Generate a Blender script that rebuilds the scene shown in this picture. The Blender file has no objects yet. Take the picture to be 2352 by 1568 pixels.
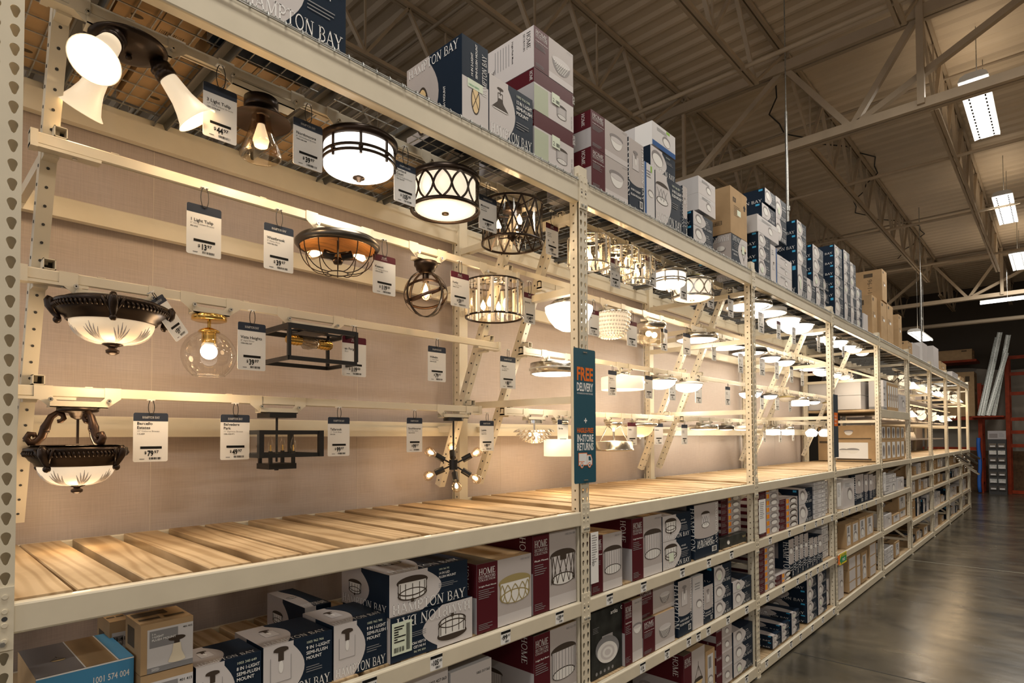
--
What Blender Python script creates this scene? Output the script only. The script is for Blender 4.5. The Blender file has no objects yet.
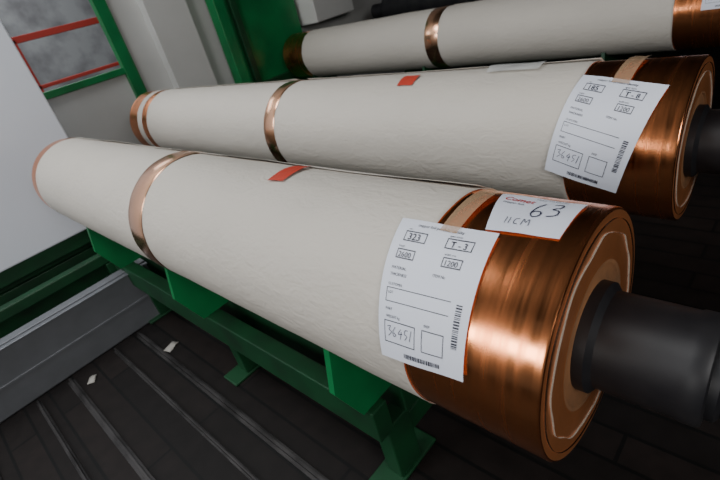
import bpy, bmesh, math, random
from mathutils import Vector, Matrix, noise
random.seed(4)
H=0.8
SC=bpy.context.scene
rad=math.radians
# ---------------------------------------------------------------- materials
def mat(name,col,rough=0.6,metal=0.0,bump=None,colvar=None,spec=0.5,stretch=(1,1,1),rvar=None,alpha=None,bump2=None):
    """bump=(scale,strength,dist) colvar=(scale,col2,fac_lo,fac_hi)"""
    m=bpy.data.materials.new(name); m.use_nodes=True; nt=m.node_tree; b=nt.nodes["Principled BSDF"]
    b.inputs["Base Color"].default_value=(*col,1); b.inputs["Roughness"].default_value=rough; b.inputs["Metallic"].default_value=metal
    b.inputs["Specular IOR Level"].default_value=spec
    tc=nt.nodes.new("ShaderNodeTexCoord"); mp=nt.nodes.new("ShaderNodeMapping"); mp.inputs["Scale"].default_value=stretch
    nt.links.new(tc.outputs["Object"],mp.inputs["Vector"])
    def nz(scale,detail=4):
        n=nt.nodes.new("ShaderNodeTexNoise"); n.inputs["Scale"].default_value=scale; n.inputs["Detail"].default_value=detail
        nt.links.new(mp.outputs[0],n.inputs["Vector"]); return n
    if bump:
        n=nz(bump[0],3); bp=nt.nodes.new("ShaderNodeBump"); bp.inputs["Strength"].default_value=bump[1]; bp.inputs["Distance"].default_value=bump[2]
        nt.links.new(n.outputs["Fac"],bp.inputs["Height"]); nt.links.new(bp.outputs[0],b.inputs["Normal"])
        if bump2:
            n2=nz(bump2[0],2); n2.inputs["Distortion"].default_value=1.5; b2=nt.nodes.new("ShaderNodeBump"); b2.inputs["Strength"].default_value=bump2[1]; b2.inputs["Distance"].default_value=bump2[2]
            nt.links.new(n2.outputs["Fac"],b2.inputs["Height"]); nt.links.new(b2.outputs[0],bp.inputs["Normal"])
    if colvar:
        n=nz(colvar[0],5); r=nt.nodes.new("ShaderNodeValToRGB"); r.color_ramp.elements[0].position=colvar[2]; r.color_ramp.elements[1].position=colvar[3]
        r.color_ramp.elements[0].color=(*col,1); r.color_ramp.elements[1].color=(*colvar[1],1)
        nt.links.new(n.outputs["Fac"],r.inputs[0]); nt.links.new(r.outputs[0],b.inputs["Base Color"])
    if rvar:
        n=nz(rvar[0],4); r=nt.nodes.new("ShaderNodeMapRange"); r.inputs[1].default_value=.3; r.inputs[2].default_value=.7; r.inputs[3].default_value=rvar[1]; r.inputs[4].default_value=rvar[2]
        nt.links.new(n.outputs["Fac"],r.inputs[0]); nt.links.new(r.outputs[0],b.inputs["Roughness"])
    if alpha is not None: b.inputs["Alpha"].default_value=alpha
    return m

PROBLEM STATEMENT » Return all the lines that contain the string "Blender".

WRITTEN ANSWER »
Generate a Blender script that rebuilds the scene shown in this picture. The Blender file has no objects yet. Take the picture to be 2352 by 1568 pixels.
What Blender Python script creates this scene? Output the script only. The script is for Blender 4.5. The Blender file has no objects yet.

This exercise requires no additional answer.